Zur Mercosur-Wirtschaftsorganisation gehören unter anderem Brasilien und Argentinien. Allein das macht klar, warum sich viele europäische Bauern Sorgen machen: Beides sind wahre Agrargiganten – und das nährt hierzulande natürlich Ängste vor unfairem Wettbewerb. Fleisch werde aus Südamerika nach Europa strömen und den ohnehin schon schwierigen Markt noch weiter unter Druck setzen, befürchtet ein Viehzüchter im Interview mit der RTBF. Wenn das passiere, dann werde man seine Rinder nicht mehr zu einem fairen Preis verkaufen können – und das gefährde nicht nur die Ernährungssouveränität Europas, sondern auch die Wirtschaftlichkeit der örtlichen landwirtschaftlichen Betriebe.
Europa brauche diese landwirtschaftlichen Importe aus Südamerika nicht, die es im Austausch gegen den Export von Industriegütern zulassen wolle, unterstreicht auch Hugues Falys, Sprecher des wallonischen Landwirtschaftsverbands Fugea. In Belgien würden bereits ausgezeichnete landwirtschaftliche Produkte hergestellt – und das wohlgemerkt unter strengen Auflagen.
Gerade letzterer Punkt könne bei den Importen aus Südamerika nicht garantiert werden. Bei der Viehzucht in Südamerika würden beispielsweise Wachstumshormone eingesetzt, prangert Falys an. Und Brasilien habe auch bereits zugegeben, nicht garantieren zu können, dass nach Europa exportiertes Fleisch frei sein werde von diesen Hormonen.
Diese Probleme beträfen auch nicht nur Fleisch, sondern auch pflanzliche Produkte. Mais und Zucker etwa, bei deren Anbau in Europa verbotene Pestizide zum Einsatz kämen. Es sei also schon wie eine Ohrfeige für die Bürger Europas, wenn die EU-Kommissionsvorsitzende Ursula von der Leyen den Menschen eine gesunde und von anderen Staaten unabhängige Ernährung verspreche.
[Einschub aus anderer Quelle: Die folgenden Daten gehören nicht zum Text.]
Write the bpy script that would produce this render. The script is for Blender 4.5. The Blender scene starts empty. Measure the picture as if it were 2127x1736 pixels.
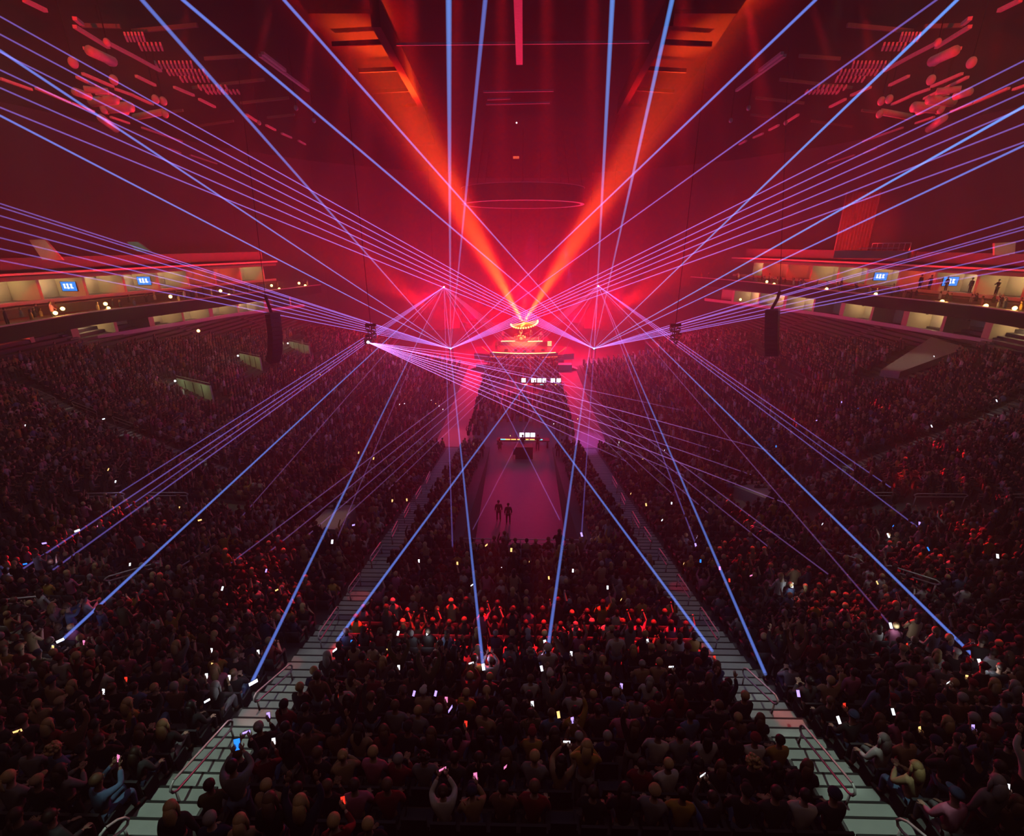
import bpy, bmesh, math, random
import numpy as np
from mathutils import Vector, Matrix, Euler

C = bpy.context.scene.collection
SC = bpy.context.scene
PI = math.pi

# ------------------------------------------------------------------ camera
FPX = 1000.0                       # focal length in pixels of the 2127 wide frame
CAM = Vector((0.0, 0.0, 20.0))
PITCH = math.radians(20.2)
YAW = math.radians(1.18)
F_ = Vector((-math.sin(YAW) * math.cos(PITCH), math.cos(YAW) * math.cos(PITCH), -math.sin(PITCH)))
R_ = Vector((math.cos(YAW), math.sin(YAW), 0))
U_ = R_.cross(F_)
cam_d = bpy.data.cameras.new('camera')
cam_d.sensor_fit = 'HORIZONTAL'
cam_d.sensor_width = 36.0
cam_d.lens = 36.0 * FPX / 2127.0
cam_d.clip_start = 0.1
cam_d.clip_end = 600
cam = bpy.data.objects.new('camera', cam_d)
C.objects.link(cam)
cam.matrix_world = Matrix(((R_.x, U_.x, -F_.x, CAM.x), (R_.y, U_.y, -F_.y, CAM.y), (R_.z, U_.z, -F_.z, CAM.z), (0, 0, 0, 1)))
SC.camera = cam


def ray(px, py):
    return F_ + R_ * ((px - 1063.5) / FPX) + U_ * ((868 - py) / FPX)


def at(px, py, t):                 # world point at camera depth t
    return CAM + ray(px, py) * t


def atz(px, py, z):                # world point on a horizontal plane
    d = ray(px, py)
    return CAM + d * ((z - CAM.z) / d.z)


def aty(px, py, y):                # world point on a plane across the hall
    d = ray(px, py)
    return CAM + d * (y / d.y)


def proj(p):
    v = Vector(p) - CAM
    t = v.dot(F_)
    if t < 0.05:
        return (-9e9, -9e9, t)
    return (1063.5 + FPX * v.dot(R_) / t, 868 - FPX * v.dot(U_) / t, t)


# ------------------------------------------------------------------ world, exposure
w = bpy.data.worlds.new('world')
SC.world = w
w.use_nodes = True
w.node_tree.nodes['Background'].inputs[0].default_value = (0.9, 0.45, 0.5, 1)
w.node_tree.nodes['Background'].inputs[1].default_value = 0.0
SC.view_settings.view_transform = 'Standard'
SC.view_settings.look = 'None'
SC.view_settings.exposure = 0.0
SC.view_settings.gamma = 1.0
SC.view_settings.use_curve_mapping = False
cy = SC.cycles
cy.max_bounces = 2
cy.diffuse_bounces = 0
cy.glossy_bounces = 0
cy.transmission_bounces = 2
cy.volume_bounces = 0
cy.transparent_max_bounces = 40
cy.sample_clamp_indirect = 3.0
cy.use_denoising = True
cy.caustics_reflective = False
cy.caustics_refractive = False
cy.use_adaptive_sampling = True
cy.adaptive_threshold = 0.02


def tag(o, label=None, cat=None, group=None, kind=None):
    if label: o['label'] = label
    if cat: o['category'] = cat
    if group: o['group'] = group
    if kind: o['kind'] = kind
    return o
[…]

Die Fugea hat aber auch noch ein anderes Argument im Gepäck: Das Problem der Entwaldung in Südamerika, denn bekanntermaßen werden für die riesigen Rinderherden noch immer enorme Waldflächen gerodet, mit allen Folgen, die das mit sich bringt. Die Unterzeichnung des Mercosur-Abkommens werde zur Folge haben, dass zwischen 600.000 und 1.350.000 Hektar Wald zusätzlich gerodet würden in Südamerika, zitiert Falys aus einer französischen Studie. Das sei wohl kaum mit den im Pariser Klimaabkommen vereinbarten Zielen vereinbar.
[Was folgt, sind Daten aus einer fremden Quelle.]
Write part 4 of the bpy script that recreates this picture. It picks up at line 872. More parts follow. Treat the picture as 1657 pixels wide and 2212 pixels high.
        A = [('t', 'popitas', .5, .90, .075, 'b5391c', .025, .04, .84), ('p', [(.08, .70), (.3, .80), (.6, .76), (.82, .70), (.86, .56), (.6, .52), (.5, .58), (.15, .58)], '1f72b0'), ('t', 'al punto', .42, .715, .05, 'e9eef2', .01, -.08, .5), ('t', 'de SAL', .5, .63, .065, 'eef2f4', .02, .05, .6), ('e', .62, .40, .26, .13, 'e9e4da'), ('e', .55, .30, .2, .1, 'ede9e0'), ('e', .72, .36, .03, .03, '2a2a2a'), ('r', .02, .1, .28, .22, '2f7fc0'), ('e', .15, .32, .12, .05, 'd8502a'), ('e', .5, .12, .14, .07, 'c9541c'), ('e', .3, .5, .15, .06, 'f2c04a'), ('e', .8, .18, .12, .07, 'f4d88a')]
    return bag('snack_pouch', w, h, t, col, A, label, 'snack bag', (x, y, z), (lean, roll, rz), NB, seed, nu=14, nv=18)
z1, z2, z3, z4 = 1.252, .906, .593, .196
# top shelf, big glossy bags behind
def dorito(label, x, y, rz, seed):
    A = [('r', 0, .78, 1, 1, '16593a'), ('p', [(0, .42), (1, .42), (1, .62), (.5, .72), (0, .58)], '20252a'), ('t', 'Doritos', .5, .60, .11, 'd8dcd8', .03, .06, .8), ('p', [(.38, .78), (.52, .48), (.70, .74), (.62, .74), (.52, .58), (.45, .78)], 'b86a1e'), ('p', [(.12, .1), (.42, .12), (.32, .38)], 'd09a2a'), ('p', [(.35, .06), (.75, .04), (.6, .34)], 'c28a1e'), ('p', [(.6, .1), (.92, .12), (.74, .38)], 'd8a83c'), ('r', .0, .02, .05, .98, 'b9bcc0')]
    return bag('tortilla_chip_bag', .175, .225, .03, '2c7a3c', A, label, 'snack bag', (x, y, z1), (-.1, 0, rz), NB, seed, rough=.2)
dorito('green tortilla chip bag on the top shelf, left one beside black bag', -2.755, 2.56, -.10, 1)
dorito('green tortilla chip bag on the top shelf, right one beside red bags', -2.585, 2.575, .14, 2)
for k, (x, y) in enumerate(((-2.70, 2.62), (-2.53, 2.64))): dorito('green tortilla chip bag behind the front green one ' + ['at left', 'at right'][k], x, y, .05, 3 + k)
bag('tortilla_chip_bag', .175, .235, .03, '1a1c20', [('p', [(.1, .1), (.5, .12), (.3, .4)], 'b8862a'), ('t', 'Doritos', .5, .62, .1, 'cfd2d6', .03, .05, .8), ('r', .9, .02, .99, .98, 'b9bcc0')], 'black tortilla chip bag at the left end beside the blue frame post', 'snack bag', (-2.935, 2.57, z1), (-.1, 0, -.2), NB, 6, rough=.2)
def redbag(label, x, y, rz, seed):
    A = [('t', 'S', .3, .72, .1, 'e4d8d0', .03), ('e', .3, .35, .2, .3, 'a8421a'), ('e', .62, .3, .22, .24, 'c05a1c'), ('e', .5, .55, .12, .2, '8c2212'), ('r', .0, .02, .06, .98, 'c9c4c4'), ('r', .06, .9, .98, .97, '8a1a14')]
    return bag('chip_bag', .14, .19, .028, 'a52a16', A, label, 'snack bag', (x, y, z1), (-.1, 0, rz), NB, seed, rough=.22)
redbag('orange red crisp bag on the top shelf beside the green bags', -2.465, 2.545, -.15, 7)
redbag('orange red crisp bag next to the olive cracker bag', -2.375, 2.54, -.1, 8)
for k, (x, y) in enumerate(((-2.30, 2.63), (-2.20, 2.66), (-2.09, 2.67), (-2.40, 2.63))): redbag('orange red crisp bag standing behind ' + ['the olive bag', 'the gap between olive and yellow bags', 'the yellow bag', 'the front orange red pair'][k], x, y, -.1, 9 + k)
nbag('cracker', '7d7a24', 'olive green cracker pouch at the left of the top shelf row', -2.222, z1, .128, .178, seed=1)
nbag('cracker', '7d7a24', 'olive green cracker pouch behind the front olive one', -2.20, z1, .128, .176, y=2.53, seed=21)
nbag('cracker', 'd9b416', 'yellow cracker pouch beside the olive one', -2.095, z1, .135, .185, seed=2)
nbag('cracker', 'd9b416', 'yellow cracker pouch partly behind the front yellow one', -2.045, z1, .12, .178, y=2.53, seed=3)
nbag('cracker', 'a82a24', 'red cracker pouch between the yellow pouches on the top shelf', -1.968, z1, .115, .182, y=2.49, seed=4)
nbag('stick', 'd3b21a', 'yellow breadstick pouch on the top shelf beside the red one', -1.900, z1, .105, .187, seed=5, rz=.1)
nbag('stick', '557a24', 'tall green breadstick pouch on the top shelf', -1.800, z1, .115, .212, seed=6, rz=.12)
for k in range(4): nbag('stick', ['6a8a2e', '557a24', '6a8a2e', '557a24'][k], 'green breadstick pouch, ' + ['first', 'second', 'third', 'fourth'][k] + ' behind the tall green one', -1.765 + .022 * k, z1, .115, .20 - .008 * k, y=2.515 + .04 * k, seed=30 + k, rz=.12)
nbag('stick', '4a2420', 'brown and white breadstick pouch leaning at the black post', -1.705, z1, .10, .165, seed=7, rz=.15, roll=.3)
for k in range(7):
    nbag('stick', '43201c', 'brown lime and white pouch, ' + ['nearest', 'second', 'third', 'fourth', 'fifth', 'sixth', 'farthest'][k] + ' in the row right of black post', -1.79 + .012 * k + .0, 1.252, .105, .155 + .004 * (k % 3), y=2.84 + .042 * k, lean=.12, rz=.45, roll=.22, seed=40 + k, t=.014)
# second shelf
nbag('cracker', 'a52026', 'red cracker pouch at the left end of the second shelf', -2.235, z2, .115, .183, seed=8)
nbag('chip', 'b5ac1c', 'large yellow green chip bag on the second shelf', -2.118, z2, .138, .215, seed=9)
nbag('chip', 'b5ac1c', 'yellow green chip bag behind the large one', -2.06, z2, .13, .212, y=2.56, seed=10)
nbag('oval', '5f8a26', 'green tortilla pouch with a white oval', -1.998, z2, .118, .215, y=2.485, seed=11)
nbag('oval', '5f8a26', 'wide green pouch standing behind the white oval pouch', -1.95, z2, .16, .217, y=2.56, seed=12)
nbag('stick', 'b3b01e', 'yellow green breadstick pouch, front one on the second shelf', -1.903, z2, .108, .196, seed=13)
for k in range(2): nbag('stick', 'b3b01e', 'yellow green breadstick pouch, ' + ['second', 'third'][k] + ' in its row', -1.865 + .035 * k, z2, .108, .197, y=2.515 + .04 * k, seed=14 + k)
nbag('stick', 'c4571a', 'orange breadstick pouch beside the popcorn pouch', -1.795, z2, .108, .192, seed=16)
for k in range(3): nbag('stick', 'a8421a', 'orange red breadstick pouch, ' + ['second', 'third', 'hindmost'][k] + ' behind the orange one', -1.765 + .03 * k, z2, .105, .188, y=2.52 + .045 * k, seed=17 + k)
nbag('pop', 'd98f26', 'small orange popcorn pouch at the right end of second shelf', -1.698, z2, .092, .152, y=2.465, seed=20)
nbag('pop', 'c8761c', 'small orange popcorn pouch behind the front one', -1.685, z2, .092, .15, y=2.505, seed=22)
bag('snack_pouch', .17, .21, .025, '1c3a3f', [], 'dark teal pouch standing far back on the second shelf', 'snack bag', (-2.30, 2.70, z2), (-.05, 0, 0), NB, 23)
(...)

Die wallonischen Bauern und ihre Verbündeten sind aber auch aus noch einem Grund sauer auf die EU: Anfangs sei immer behauptet worden, dass sich das Abkommen nicht finanziell auf die Landwirte auswirken werde. Mittlerweile sei aber sogar schon die Rede von Entschädigungen, da bekomme man schon das Gefühl, dass sich die Kommission lustig mache über die Landwirte.
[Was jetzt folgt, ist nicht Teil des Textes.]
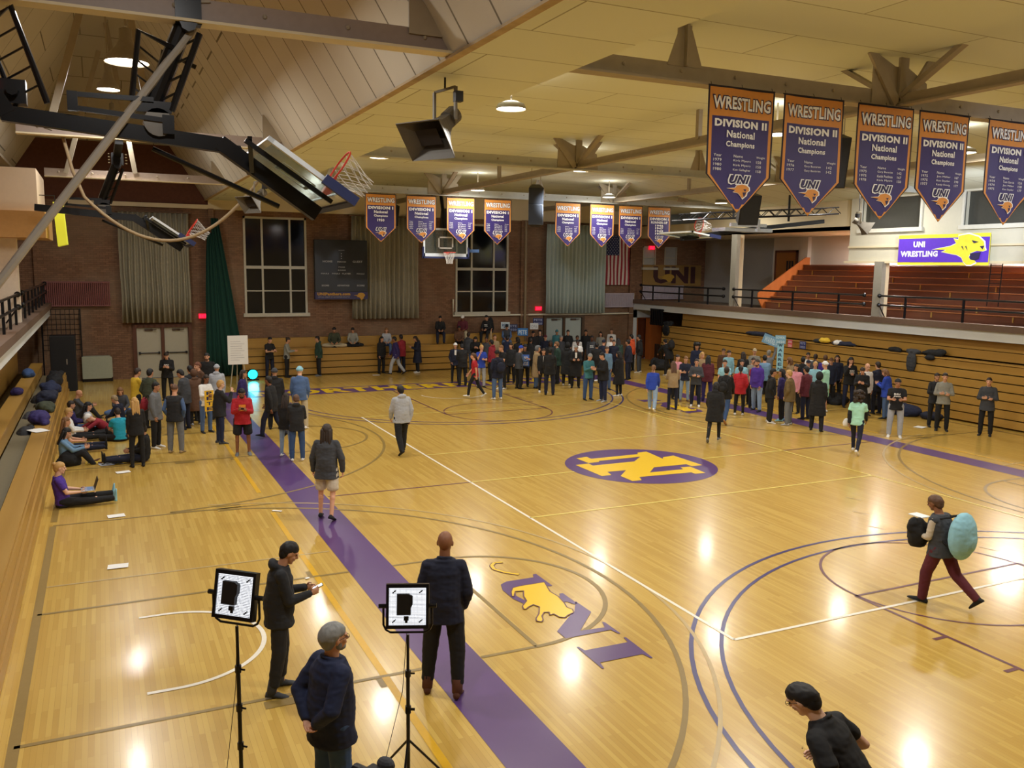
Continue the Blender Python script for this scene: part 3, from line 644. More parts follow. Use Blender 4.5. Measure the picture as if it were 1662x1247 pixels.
# ================================================================ basketball backboards
def backboard(par, M, pad=mat('navy_pad', '1E2A5A', rough=.6), net_down=True):
    """local frame: x across, z up, front -y; origin centre of board bottom"""
    def B(n, mb, m, p=par, **k):
        o = mb.build(n, m, parent=p, **k); o.matrix_local = M; return o
    g = mat('board_glass', 'C4D2CE', rough=.12, spec=.6); 
    gn = g.node_tree.nodes['Principled BSDF']; gn.inputs['Transmission Weight'].default_value = .9; gn.inputs['IOR'].default_value = 1.1
    B('glass_board', MB().box((-.88, 0, .03), (.88, .012, 1.04)), g)
    fr = MB()
    for q in (((-.91, -.02, .0), (.91, .03, .12)), ((-.91, -.02, 1.0), (.91, .03, 1.07)), ((-.91, -.02, 0), (-.84, .03, 1.07)), ((.84, -.02, 0), (.91, .03, 1.07))): fr.box(*q)
    B('board_frame', fr, mat('board_frame_white', 'DDE6EE', rough=.35))
    sq = MB()
    for q in (((-.305, -.006, .30), (.305, -.001, .35)), ((-.305, -.006, .70), (.305, -.001, .75)), ((-.305, -.006, .30), (-.255, -.001, .75)), ((.255, -.006, .30), (.305, -.001, .75))): sq.box(*q)
    B('target_square', sq, paper)
    pd = MB().box((-.93, -.05, -.07), (.93, .06, .0)).box((-.95, -.05, -.07), (-.89, .06, .36)).box((.89, -.05, -.07), (.95, .06, .36))
    B('edge_pad', pd, pad)
    rim = MB(); rim.tube([(.23*cos(2*pi*k/24), -.40+.23*sin(2*pi*k/24), .16) for k in range(25)], .012, 6, cap=False)
    rim.box((-.07, -.18, .08), (.07, -.02, .17)); rim.bar((-.05, -.1, .1), (-.18, -.26, .155), .02, .02); rim.bar((.05, -.1, .1), (.18, -.26, .155), .02, .02)
    ro = B('rim', rim, red_pl)
    nt = MB()
    for k in range(12):
        for s in (-1, 1):
            P = []
            for j in range(5):
                a = 2*pi*(k+s*j*.5)/12; r = .225-.11*min(1, j/3.2); P.append((r*cos(a), -.40+r*sin(a), .15-.105*j))
            nt.tube(P, .005 if net_down else .0028, 4, cap=False)
    no = nt.build('net', net_mat, parent=ro)
    return ro
def MR(loc, rx=0, ry=0, rz=0): return Matrix.Translation(loc) @ Matrix.Rotation(rz, 4, 'Z') @ Matrix.Rotation(ry, 4, 'Y') @ Matrix.Rotation(rx, 4, 'X')
# main far hoop, hung from the roof
t = thing('basketball_hoop', 'main basketball hoop with white framed glass board in front of the far wall', 'basketball hoop', (.36, 14.05, 0))
backboard(t, Matrix.Translation((-.12, 0, 5.12)))
MB().tube([(-.5, .1, 5.3), (-.5, .5, 7.5)], .045).tube([(.3, .1, 5.3), (.3, .5, 7.5)], .045).tube([(-.1, .12, 5.2), (-.1, .12, 6.2), (-.1, .6, 7.5)], .07).build('hanging_mast', black_metal, parent=t)
MB().tube([(.3, .3, 5.8), (1.3, 2.2, 6.2), (2.4, 4.4, 7.3)], .09).build('fold_strut', black_metal, parent=t)
MB().box((.95, .2, 5.3), (1.35, .5, 5.42)).build('padded_bracket', mat('blue_pad', '3C5A88'), parent=t)

def side_hoist(loc, label, big=True, mast=True):
    """swing-up cross court hoop hanging from the truss chord; local x runs towards the wall"""
    t = thing('folded_basketball_hoop', label, 'basketball hoop', loc, 0, 'folded side hoops')
    def B(n, mb, m=black_metal): return mb.build(n, m, parent=t)
    B('boom', MB().bar((-1.85, 0, -1.09), (.34, 0, -1.27), .13, .16).bar((.28, 0, -1.24), (1.38, 0, -2.0), .15, .17))
    if big:
        B('boom_root', MB().bar((-2.6, 0, -.30), (-2.12, 0, -.58), .14, .3).bar((-2.15, 0, -.52), (-1.80, 0, -1.1), .14, .18))
        B('winch_motor', MB().box((-1.86, .0, -.98), (-1.62, .2, -.74)).tube([(-1.74, 0, -.86), (-1.74, -.12, -.86)], .06))
        B('red_tag', MB().box((-1.93, -.13, -.92), (-1.85, -.11, -.74)), mat('red_tag', 'E8402C', rough=.5))
    if mast:
        B('clamp', MB().box((-.15, -.17, -.02), (.12, .0, .26)).tube([(-.02, -.2, -.02), (-.02, .1, -.02)], .09))
        for k in range(8): B('clamp_bolt', MB().tube([(-.18+.34*(k % 2), -.1, .24-.07*(k//2)), (-.22+.42*(k % 2), -.1, .24-.07*(k//2))], .016, 6), chrome)
        B('mast', MB().tube([(-.05, 0, 0), (-.42, 0, -.92)], .10, 12))
        B('mast_side_tube', MB().tube([(.10, -.1, -.1), (-.22, -.1, -.95)], .035))
        for k in range(4): B('mast_brace', MB().tube([(.08-.08*k, -.1, -.15-.2*k), (-.16-.08*k, -.02, -.28-.2*k)], .014, 6))
        B('mast_collar', MB().box((-.58, -.12, -.98), (-.22, .1, -.86)))
        B('pivot_drum', MB().tube([(-.36, -.12, -1.08), (-.36, .12, -1.08)], .15, 16), mat('dull_metal', '6E6A64', rough=.3, metal=.6))
        B('parallel_arm', MB().bar((-1.2, -.12, -.86), (-.4, -.12, -.85), .05, .05).bar((-1.15, -.12, -1.0), (-.25, -.12, -1.06), .05, .05).box((-1.24, -.15, -1.03), (-1.14, -.08, -.83)).box((-.32, -.15, -1.2), (-.2, -.08, -1.0)))
        for (a, b_, c_) in ((-2.3, 0, 0), (-.88, .62, 0)) if big else ():   # two bent ladder frames
            x = a; P = [(-2.05, -.15, -.42), (-1.7, -.15, -.06), (-1.42, -.15, -.98)] if a < -1 else [(-.62, -.1, -.88), (-.52, -.1, -.14), (-.18, -.1, -.28)]
            fr = B('ladder_frame', MB().tube(P, .032))
            P2 = [(p[0]-(.28 if a < -1 else -.26), p[1]+.3, p[2]-.12) for p in P]; MB().tube(P2, .028).build('rail', black_metal, parent=fr)
            for k in range(5):
                f = k/5; i = 1 if a < -1 else 0; q = Vector(P[i]).lerp(Vector(P[i+1]), f); q2 = Vector(P2[i]).lerp(Vector(P2[i+1]), f)
                MB().tube([q, q2], .012, 6).build('rung', black_metal, parent=fr)
        if big: B('steel_pole', MB().tube([(.05, -.05, -.03), (-2.05, -.25, -2.95)], .045), mat('grey_pole', 'A09A90', rough=.4))
    B('upper_strut', MB().tube([(-.42, .1, -1.34), (.95, .1, -1.92)], .03)); B('lug', MB().box((-.42, -.05, -1.22), (-.34, .05, -.86)))
    for yy in (-.45, .45): B('board_bracket', MB().bar((.55, yy, -1.22), (.62, yy*.2, -1.55), .05, .05))
    for yy in (-.45, .45): B('board_rail', MB().bar((.5, yy, -1.25), (1.45, yy, -1.88), .04, .05))
    # board: bottom edge at the far low end, front faces up and out
    ang = radians(34)
    up = Vector((-cos(ang), 0, sin(ang))); fr = Vector((sin(ang), 0, cos(ang))); ax = up.cross(-fr) if False else Vector((0, -1, 0))
    # local x=(across), -y=front, z=board up
    X = (-fr).cross(up).normalized(); Mx = Matrix((X, -fr, up)).transposed().to_4x4(); Mx.translation = (1.56, 0, -1.86)
    backboard(t, Mx, net_down=False)
    return t
side_hoist((-10.75, -6.35-.55, 7.38), 'nearest black folded basketball hoop on a long boom under the first truss, upper left')
side_hoist((-11.25, 6.2, 7.12), 'smaller black folded basketball hoop hanging in front of the left grey curtain', big=False)
_h = [o for o in bpy.data.objects if o.get('label', '').startswith('smaller black folded')][0]
MB().box((-.1, -2.75, .16), (.06, .1, .27)).build('carrier_beam', black_metal, parent=_h)
# right side folded hoop with lattice frame
t = thing('folded_basketball_hoop', 'black folded basketball hoop with glass board under the right ceiling near the far column', 'basketball hoop', (6.35, 6.2, 6.25), 0, 'folded side hoops')
backboard(t, MR((-.1, 0, -.45), rx=radians(-82), rz=radians(90)))
MB().bar((-.9, 0, -.5), (1.2, 0, -.2), .12, .14).bar((1.2, 0, -.2), (5.2, 0, .25), .12, .14).build('boom', black_metal, parent=t)
lt = MB()
for yy in (-.3, .3):
    lt.tube([(-1.1, yy, .08), (5.6, yy, .52)], .03); lt.tube([(-.8, yy, .30), (5.6, yy, .74)], .022)
    for k in range(11): lt.tube([(-.9+k*.6, yy, .10+k*.04), (-.6+k*.6, yy, .34+k*.04)], .014, 6); lt.tube([(-.6+k*.6, yy, .34+k*.04), (-.3+k*.6, yy, .13+k*.04)], .014, 6)
lt.build('lattice_frame', black_metal, parent=t)
MB().box((.6, -.35, -.22), (2.6, .35, -.10)).box((.8, -.4, -.06), (2.3, -.3, .05)).box((1.9, -.42, -.2), (2.0, -.35, .2)).build('steel_carriage', chrome, parent=t)
MB().tube([(1.2, 0, .2), (1.2, 0, 1.5)], .04).tube([(3.6, 0, .2), (3.6, 0, 1.1)], .04).build('hanger', black_metal, parent=t)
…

Für die Fugea und andere europäische Landwirtschaftsverbände ist deshalb klar, dass das Handelsabkommen zwischen der Europäischen Union und den Mercosur-Staaten in seiner geplanten Form auf gar keinen Fall unterzeichnet werden darf. Es könne nicht sein, dass europäische landwirtschaftliche Produkte als Verhandlungsmasse missbraucht würden, wettert Falys. Das Abkommen sei schließlich nicht ohne Grund schon seit bald 30 Jahren umstritten. Die wallonischen Bauern forderten Belgien deshalb auf, gemeinsam mit anderen Ländern eine sogenannte Sperrminorität zu bilden gegen das Abkommen.